A friend: "Carl Crawford is a fine player but his off/def tools are based largely on speed. With few BB, what will his OBP look like in years 5-6-7?"

I'm not wild about the contract. Crawford's coming off his best season, and probably won't ever enjoy another quite as good. Seven years is a long time; $142 million is a lot of money.

I'm not worried about the particular nature of his skills. It's long been said that speed doesn't age well; that players who rely on speed don't age well.

I don't believe that's true. I believe that Bill James -- who, perhaps not coincidentally, works for the Red Sox -- made a convincing case, some years ago, that it's not true. But I can't find that article.

Of course, it's absolutely true that players lose speed as they get older. But players with great speed when they're young usually still have good speed well into their 30s. Rickey Henderson, Lou Brock, Willie Wilson, Joe Morgan, Davey Lopes ... all of these fast young players aged quite well.*

* One of my all-time favorite stats ... When Davey Lopes was 40, and playing just part-time for the Cubs, he stole 47 bases and was caught four times. Nobody else has stolen more than 37 bases in a season when 40 or older. Let alone with that sort of success rate.

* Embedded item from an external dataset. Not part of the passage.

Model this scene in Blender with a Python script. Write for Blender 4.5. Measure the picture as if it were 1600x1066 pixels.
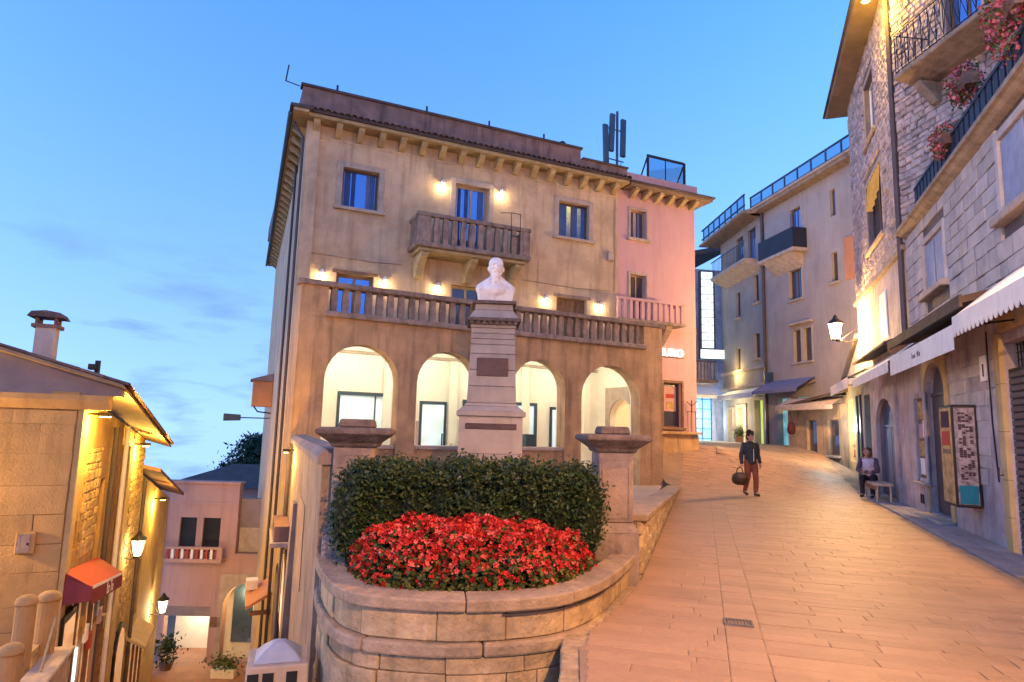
import bpy, bmesh, math, random
import numpy as np
from mathutils import Matrix, Vector
R = math.radians
rng = random.Random(7)
nrg = np.random.default_rng(7)
sc = bpy.context.scene
for o in list(bpy.data.objects): bpy.data.objects.remove(o)
COL = sc.collection

# ------------------------------------------------------------------ camera
cam = bpy.data.cameras.new('camera'); cam_ob = bpy.data.objects.new('camera', cam); COL.objects.link(cam_ob)
upv = Vector((200, 7300, 1000)).normalized()          # world up seen along camera right, up, forward
Fv = Vector((0, math.sqrt(1 - upv.z**2), upv.z))
ry = -upv.x * upv.z / Fv.y
Rv = Vector((math.sqrt(1 - upv.x**2 - ry**2), ry, upv.x)); Uv = Rv.cross(Fv)
cam_ob.matrix_world = Matrix(((Rv.x, Uv.x, -Fv.x, 0), (Rv.y, Uv.y, -Fv.y, 0), (Rv.z, Uv.z, -Fv.z, 1.6), (0, 0, 0, 1)))
cam.sensor_width = 36; cam.lens = 22.5; cam.clip_end = 14000; cam.clip_start = 0.05
sc.camera = cam_ob

# ------------------------------------------------------------------ sky
SUN_EL, SUN_ROT = 3.0, -112.0
w = bpy.data.worlds.new('World'); sc.world = w; w.use_nodes = True
nt = w.node_tree; bg = nt.nodes['Background']
sky = nt.nodes.new('ShaderNodeTexSky'); sky.sky_type = 'NISHITA'; sky.sun_disc = False
sky.sun_elevation = R(SUN_EL); sky.sun_rotation = R(SUN_ROT)
sky.ozone_density = 3.3; sky.dust_density = 0.1; sky.air_density = 1.0
tc = nt.nodes.new('ShaderNodeTexCoord'); mp = nt.nodes.new('ShaderNodeMapping'); mp.inputs['Scale'].default_value = (2.2, 2.2, 9)
ns = nt.nodes.new('ShaderNodeTexNoise'); ns.inputs['Scale'].default_value = 2.6; ns.inputs['Detail'].default_value = 5; ns.inputs['Roughness'].default_value = .55
nt.links.new(tc.outputs['Generated'], mp.inputs[0]); nt.links.new(mp.outputs[0], ns.inputs[0])
cr = nt.nodes.new('ShaderNodeValToRGB'); cr.color_ramp.elements[0].position = .50; cr.color_ramp.elements[1].position = .68
nt.links.new(ns.outputs[0], cr.inputs[0])
sep = nt.nodes.new('ShaderNodeSeparateXYZ'); nt.links.new(tc.outputs['Generated'], sep.inputs[0])
lift = nt.nodes.new('ShaderNodeMapRange'); lift.inputs[3].default_value = .28; nt.links.new(sep.outputs[2], lift.inputs[0])
cmb = nt.nodes.new('ShaderNodeCombineXYZ'); nt.links.new(sep.outputs[0], cmb.inputs[0]); nt.links.new(sep.outputs[1], cmb.inputs[1]); nt.links.new(lift.outputs[0], cmb.inputs[2])
nrm_ = nt.nodes.new('ShaderNodeVectorMath'); nrm_.operation = 'NORMALIZE'; nt.links.new(cmb.outputs[0], nrm_.inputs[0]); nt.links.new(nrm_.outputs[0], sky.inputs[0])
tint = nt.nodes.new('ShaderNodeMixRGB'); tint.blend_type = 'MULTIPLY'; tint.inputs[0].default_value = 1; tr_ = nt.nodes.new('ShaderNodeValToRGB'); tr_.color_ramp.elements[0].color = (.74, .51, .55, 1); tr_.color_ramp.elements[1].color = (.39, .48, .61, 1); tr_.color_ramp.elements[1].position = .62; nt.links.new(sep.outputs[2], tr_.inputs[0]); nt.links.new(tr_.outputs[0], tint.inputs[2]); nt.links.new(sky.outputs[0], tint.inputs[1])
band = nt.nodes.new('ShaderNodeMapRange'); band.inputs[1].default_value = .30; band.inputs[2].default_value = .12; nt.links.new(sep.outputs[2], band.inputs[0])
mul = nt.nodes.new('ShaderNodeMath'); mul.operation = 'MULTIPLY'; nt.links.new(cr.outputs[0], mul.inputs[0]); nt.links.new(band.outputs[0], mul.inputs[1])
mul2 = nt.nodes.new('ShaderNodeMath'); mul2.operation = 'MULTIPLY'; mul2.inputs[1].default_value = .85; nt.links.new(mul.outputs[0], mul2.inputs[0])
mx = nt.nodes.new('ShaderNodeMixRGB'); mx.inputs[2].default_value = (.20, .37, .66, 1)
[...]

Right now, Crawford is great on the bases and great in left field, largely because he's one of the fastest players in the game. Five years from now, he'll probably still be fast, and he'll probably still be a fine left fielder and a good baserunner.

Crawford's OBP, though? Yeah, that might be a problem. Crawford's on-base percentage in the past five seasons, as he approached and entered his peak, was .350 on the nose. We wouldn't expect him to do much better or worse over the next five seasons, except for maybe a little bump from playing all those games in Fenway Park (but that's hardly a plus, as almost anyone the Red Sox might acquire would get the same bump).

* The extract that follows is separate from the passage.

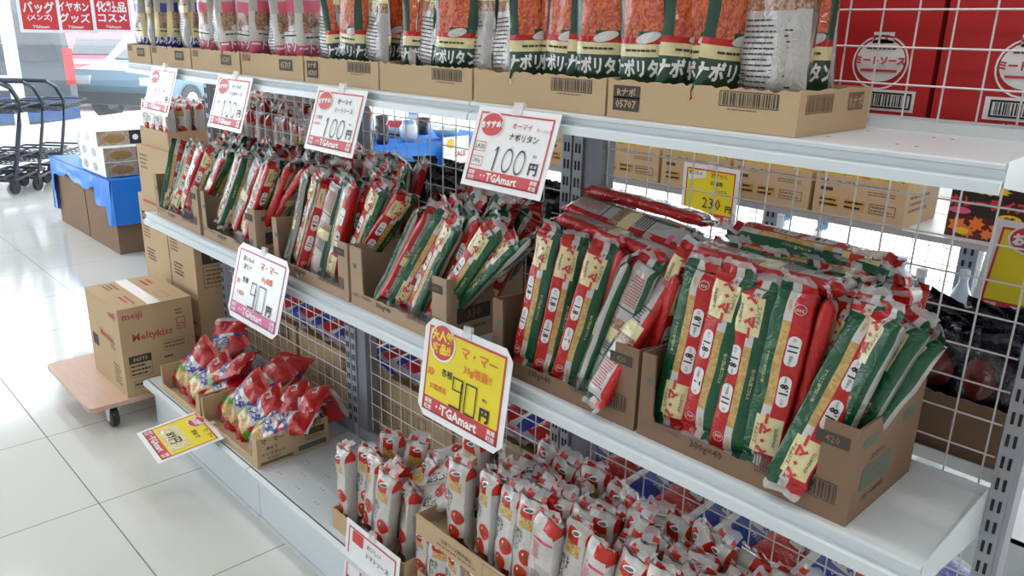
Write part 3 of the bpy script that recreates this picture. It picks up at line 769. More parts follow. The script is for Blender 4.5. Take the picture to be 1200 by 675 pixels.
def shelf_seg(x0, x1, z, yf, yb, lip, name='shelf', back=False):
    m = MB(); sg = -1 if not back else 1
    m.box(x0, x1, min(yf, yb), max(yf, yb), z - .006, z, 'shelf')
    # front channel: bright nose, recessed grey face, outward lower rail
    pr = [(0, 0), (sg * .006, -.002), (sg * .006, -.006), (sg * .001, -.008), (-sg * .001, -lip * .5), (sg * .010, -lip * .62), (sg * .012, -lip), (sg * .008, -lip), (sg * .004, -lip * .66), (-sg * .006, -lip * .5), (-sg * .006, -.004)]
    m.prism([(a, c) for a, c in pr], (x0, yf, z), (0, 1, 0), (0, 0, 1), (x1 - x0, 0, 0), 'shelflip')
    m.box(x0, x1, yb - .004, yb, z - .006, z + .016, 'shelf')
    o = m.obj(name, g)
    p = MB()
    for gx in range(int((x1 - x0) / .12)):
        for row in (.07, .20):
            for q in range(2): 
                cx_, cy_ = x0 + .06 + gx * .12 + q * .025, yf - sg * 0 + (row if not back else -row); p.box(cx_ - .002, cx_ + .002, cy_ - .002, cy_ + .002, z - .0001, z + .0003, 'hole')
    p.obj('perforation', o)
    for sx in (x0, x1):      # end bracket
        e = MB(); e.prism([(0, .002), (sg * -.27 if not back else -.27, .012), (sg * -.27 if not back else -.27, -.075), (0, -lip * .8)], (sx - .0015 if sx == x0 else sx - .0005, yf, z), (0, 1, 0), (0, 0, 1), (.002, 0, 0), 'shelflip'); e.obj('bracket', o)
    return o
for i in range(3):
    a, c = XS[i] + (.0 if i == 0 else .002), XS[i + 1] - .002
    shelf_seg(a, c + (.0), MID, YF, YB - .004, .045); shelf_seg(a, c, TOP, YF, YB - .004, .035)
    shelf_seg(a, c, MID, 1.72, YB + .06, .045, back=True)
    shelf_seg(a, c, TOP, 1.66, YB + .06, .035, back=True)
    # base deck, perforated
    d0 = -3.0 if i == 0 else a
    m = MB(); m.box(d0, c, .94, YB, DECK - .008, DECK, 'shelf'); m.prism([(0, 0), (-.014, -.006), (-.014, -.022), (0, -.026), (.004, 0)], (d0, .94, DECK), (0, 1, 0), (0, 0, 1), (c - d0, 0, 0), 'shelflip')
    dk = m.obj('base_deck', g)
    p = MB()
    for k in range(int((c - d0) / .055)):
        for row in (.99, 1.04, 1.09, 1.14, 1.19, 1.24):
            x = d0 + .03 + k * .055
            if (k + int(row * 20)) % 2 == 0:
                for q in range(2): p.box(x + q * .016 - .002, x + q * .016 + .002, row - .0016, row + .0016, DECK - .0001, DECK + .0003, 'hole')
    p.obj('perforation', dk)
    m = MB(); m.box(d0, c, .962, .968, .012, DECK - .026, 'shelflip'); m.box(d0, c, .955, .962, .0, .014, 'shelf')
    if i == 0: m.box(d0, d0 + .004, .962, YB, 0, DECK - .008, 'shelflip')
    m.obj('kick_plate', g)
    # lower deck of the far side
    m = MB(); m.box(a, c, YB + .06, 1.85, DECK - .008, DECK, 'shelf'); m.box(a, c, 1.84, 1.85, 0, DECK - .008, 'shelflip'); m.obj('base_deck', g)
    # mesh
    m = MB(); x = c - .02; P_ = .0553
    while x > a + .03: m.tube([(x, YB + .024, .21), (x, YB + .024, 1.93)], .0016, 'wire', 5); x -= .0535
    z = 1.3335 + P_ * 10
    while z > .215: m.tube([(a + .02, YB + .021, z), (c - .005, YB + .021, z)], .0016, 'wire', 5); z -= P_
    for z in (.212, 1.93): m.tube([(a + .02, YB + .023, z), (c - .005, YB + .023, z)], .003, 'wire', 5)
    m.obj('wire_mesh_panel', g)
    m = MB(); m.box(a, c, YB + .005, YB + .02, .2, .235, 'post'); m.obj('back_rail', g)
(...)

Which is to say, the Red Sox can probably count on four or five seasons of the Carl Crawford we've come to know and love. He'll reach base reasonably often, pop the occasional over, and run all over the field making plays and stealing bases. It's not hard to imagine his OBP slipping, though, in the last two or three seasons of this seven-season contract. And if Crawford's OBP slips below .340, he probably won't be worth what the Sox are paying him.

What's odd about all this is Theo Epstein's frequent expressions of distaste for contracts running more than three or four seasons. But they gave J.D. Drew five years, then John Lackey, too. The Drew contract has worked out decently for them -- with one more season to go -- while Lackey's deal is off to a shaky start. Like Drew and Lackey when they signed with the Red Sox, Crawford is an excellent player but something less than a household name.

Perhaps this is just the new paradigm, seven-year deals for players who Little Leaguers don't dream about. Just seems a year or two too long, to me.